En
1840, le philosophe danois Soren Kierkegaard a vingt sept ans. Il se fiance à
la très jeune Régine. Après une enfance de solitude auprès d’un père âgé obsédé
par la religion puis une vie d’étudiant fasciné par la figure de don Juan et
subjugué par la musique, ne va-t-il pas trouver réconfort et stabilité dans
cette relation ?
N’aime-t-il
donc pas Régine ? Toute son œuvre explore ce mystère : l’amour. Il aime la
jeune fille mais n’est-ce pas du désir, comme l’éprouve le personnage qu’il
imagine dans son Journal du séducteur, Johannès ? Le désir est
sensuel, charnel, il recherche la beauté pour s’en repaître. Est-ce cela
l’amour ? Les convives de In vino veritas, banquet du XIX° siècle, en discutent.

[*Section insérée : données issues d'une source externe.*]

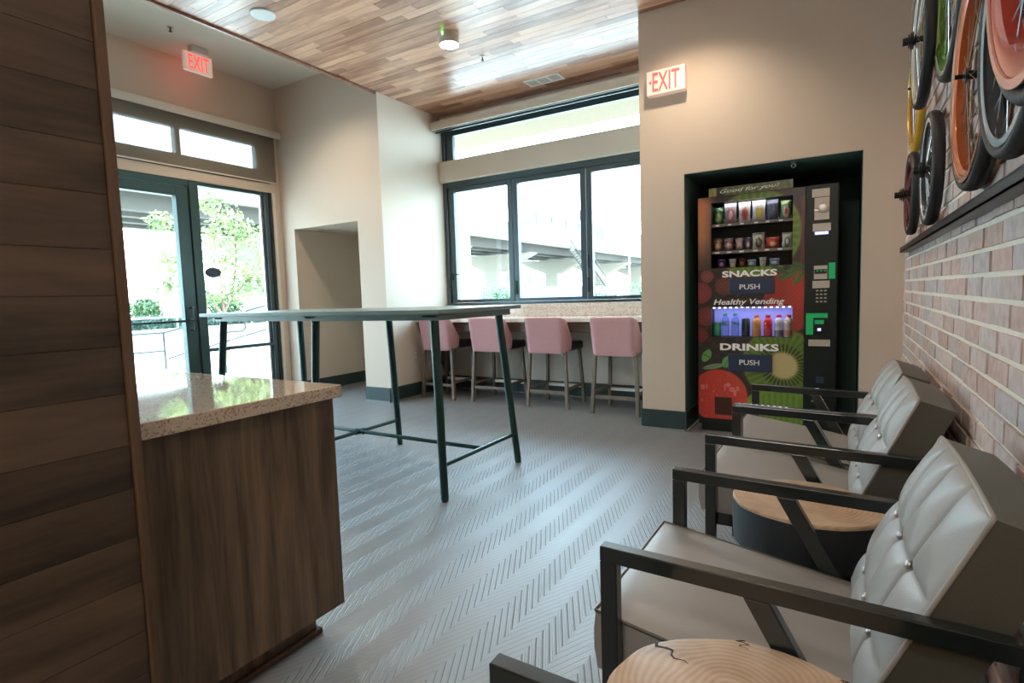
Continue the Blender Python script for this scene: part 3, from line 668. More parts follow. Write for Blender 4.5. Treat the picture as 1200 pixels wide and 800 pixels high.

L’amour ne peut tout de même pas être dans le mariage où la promiscuité et
l’habitude font apparaître l’aimée telle qu’elle est, réelle, et tuent l’image
idéalisée qu’en avait l’amoureux. Auquel cas le philosophe n’aurait pas à
regretter d’avoir poussé Régine à rompre. Et sa fureur lorsqu’il la croisa un
an plus tard au bras d’un nouveau fiancé aurait dû être soulagement. Alors
pourquoi souffre-t-il tant ?
Il
aime avec passion et passion veut dire, à l’origine, souffrance. Le Christ a
connu la passion sur la croix pour l’amour de l’humanité. Mais la passion est
aussi ce qui donne son sens à la vie. Elle peut être constructive, active.
Comme l'amour.
C’est
parce qu’il aime que Kierkegaard invente l’existentialisme contre la glaciale
philosophie rationaliste de Hegel. Il écrit ses existences d’homme aimant - les
femmes, Régine, Dieu - mais l’amour a tant de visages que son
explorateur en change aussi à travers ses pseudonymes. Il signe Johannès de
Silentio, Vigilius Haufniensis, Johannès Climacus… Ses adversaires
religieux l’attaquent de toutes parts mais il les provoque. L'amour de Dieu est
amour de la vérité. C’est aussi une passion.
Il
écrivait à la mort de son père : " J'appris de lui ce qu'est l'amour paternel et je reçus par là le
concept de l'amour du père divin. "
Peut-être
qu'être trop aimé est tout aussi douloureux qu'aimer trop.